06 April 2008


I will admit: I don't get invited to many album launches and it was with some diffidence that Mrs Botogol and I presented ourselves at the firmly-closed front door of Hurst House in Covent Garden. on Friday.

Before knocking I glanced again at my printed-out email
From: Chris Difford
: Boo Hewerdine
Message: ...
says your tickets are at the door
It didn't seem, well, it didn't seem very official. It didn't seem very authentic. Are all album launches publicised this way? What is it like to given the bum's rush? And what exactly is a bum's rush anyway? Does it hurt?

In last minute change of heart, and clothes I took off my jumper and stuffed it into my rucksack, wishing one more time that au pair hadn't ironed a crease into the front of my black jeans; and I knocked.

"I'm Botogol", I said, "and this is my wife"

And that was it - we were in: a small subterranean room, one corner cleared for action and, in another, a bar dispensing London Pride and chilled chardonnay. In other words: perfect. There were about 80 other assorted misfits there: Difford fans, Hewerdine fans and Paul Gambaccini.

The beers were free, so I had seven of them, and it was with blurry eyes that I caught sight of a familiar face - "She looks like Rosalie Deighton", I ventured to Mrs Botogol "Don't be silly dear - she is Rosalie Deighton". The room suddenly felt very hot.
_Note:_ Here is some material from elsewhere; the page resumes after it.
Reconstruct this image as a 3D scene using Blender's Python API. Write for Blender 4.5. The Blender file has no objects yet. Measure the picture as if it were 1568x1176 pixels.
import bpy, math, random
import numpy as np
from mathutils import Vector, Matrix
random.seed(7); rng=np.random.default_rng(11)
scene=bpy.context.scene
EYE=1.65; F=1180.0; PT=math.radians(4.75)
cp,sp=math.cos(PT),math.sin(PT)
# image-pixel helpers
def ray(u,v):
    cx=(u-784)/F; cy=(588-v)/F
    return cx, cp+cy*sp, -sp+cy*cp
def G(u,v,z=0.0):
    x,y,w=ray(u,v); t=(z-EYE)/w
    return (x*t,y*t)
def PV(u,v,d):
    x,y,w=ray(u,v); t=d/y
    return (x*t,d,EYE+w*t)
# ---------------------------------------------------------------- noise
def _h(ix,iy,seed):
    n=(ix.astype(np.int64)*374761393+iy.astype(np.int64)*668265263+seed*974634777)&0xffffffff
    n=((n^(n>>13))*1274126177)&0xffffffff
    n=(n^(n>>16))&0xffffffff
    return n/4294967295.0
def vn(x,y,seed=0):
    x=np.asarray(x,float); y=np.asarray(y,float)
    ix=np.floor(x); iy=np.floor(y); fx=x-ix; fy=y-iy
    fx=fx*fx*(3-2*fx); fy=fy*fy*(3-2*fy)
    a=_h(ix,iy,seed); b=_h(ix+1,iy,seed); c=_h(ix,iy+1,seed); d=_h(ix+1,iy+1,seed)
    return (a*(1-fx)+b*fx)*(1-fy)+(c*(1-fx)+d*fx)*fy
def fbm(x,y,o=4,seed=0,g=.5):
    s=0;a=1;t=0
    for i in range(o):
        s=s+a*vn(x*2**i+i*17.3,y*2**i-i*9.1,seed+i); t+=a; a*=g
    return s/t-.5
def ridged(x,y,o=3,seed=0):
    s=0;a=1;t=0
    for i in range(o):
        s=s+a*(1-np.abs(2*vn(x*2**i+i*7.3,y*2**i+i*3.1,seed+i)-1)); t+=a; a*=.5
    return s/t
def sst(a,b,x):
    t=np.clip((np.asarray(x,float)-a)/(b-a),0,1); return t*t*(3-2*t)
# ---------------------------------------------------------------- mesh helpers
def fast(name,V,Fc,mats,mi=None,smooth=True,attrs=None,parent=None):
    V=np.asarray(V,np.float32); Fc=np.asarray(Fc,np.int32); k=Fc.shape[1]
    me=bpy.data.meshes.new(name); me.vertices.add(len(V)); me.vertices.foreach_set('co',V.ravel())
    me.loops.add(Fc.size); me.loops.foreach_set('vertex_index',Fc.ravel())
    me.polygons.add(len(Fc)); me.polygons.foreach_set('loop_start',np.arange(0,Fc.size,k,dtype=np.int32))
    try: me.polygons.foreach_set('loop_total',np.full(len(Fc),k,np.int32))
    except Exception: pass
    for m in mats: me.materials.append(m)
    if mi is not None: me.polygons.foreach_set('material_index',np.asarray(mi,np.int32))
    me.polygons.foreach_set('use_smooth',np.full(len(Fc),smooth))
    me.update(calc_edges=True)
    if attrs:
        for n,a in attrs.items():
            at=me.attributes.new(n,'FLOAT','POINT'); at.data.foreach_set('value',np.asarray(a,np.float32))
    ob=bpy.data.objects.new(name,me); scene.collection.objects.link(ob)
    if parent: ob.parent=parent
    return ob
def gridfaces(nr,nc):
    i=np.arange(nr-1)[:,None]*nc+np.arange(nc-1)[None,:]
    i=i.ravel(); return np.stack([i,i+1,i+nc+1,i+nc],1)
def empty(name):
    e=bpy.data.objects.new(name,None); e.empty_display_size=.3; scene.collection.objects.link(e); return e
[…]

It was with some some more diffidence that a round-looking Chris Difford eventually took the stage heading a four-person band of whom only the lean-looking Boo appeared completely relaxed and confident. An inappropriate anecdote about an inappropriate T-Shirt only compounded the unease and it was with some relief that the band eventually broke into music with the entertaining Fat as a Fiddle

(here's the official video)

The theme of the album is age: Difford's rapid-fire, quick-witted story-songs tell of memories, regrets, physical decay, nostalgia and missed opportunities.
My Mum played piano... she loved Gracie Fields
she would have been famous.. but we dragged at her heels
It was Squeeze, but submerged with a certain bleakness. Is that's what's life is like in our 40s? On stage Chris fiddled self-consciously with his old-man glasses, apologised for the coarseness in his lyrics, and shifted uneasily when he mentioned Squeeze and the old days. A softer, sadder version of Up The Junction didn't break the mood, either.

I liked it!

The album is called the Last Temptation of Chris, and is written by Chris and Boo, which is actually an intriguing combination when you think about it: how to combine Chris' long, densely-packed story lyrics with Boo's concise idea-in-a-single-phrase style?

At the launch there was no publicity material so it was impossible to determine who wrote what, but while Battersea Boys, and Fat as a Fiddle seemed all Chris, I fancied I detected Boo's style in When I am on my own I'm never bored. (I am probably hopelessly wrong)

Set list (so far as I can remember)
Fat as a Fiddle
Battersea Boys
On My Own I'm never bored
Never Coming Back
My Mother's Handbag
Up the Junction
Take Me I'm yours
End of the Party
The album launches Monday,but you can hear a few tracks on Chris's myspace page, and some previews on 7digital - via this clever little widget:

After the gig was finished we went to Asia de Cuba for a margarita. Because we could.

1 comment:

Old Fogey said...

That's interesting. Wish I was there. What I don't get is the Hancock reference in the album sleeve - well, partly in the social misfit context - but what's is it specifically? Hancock was a great comic. Unsurpassed.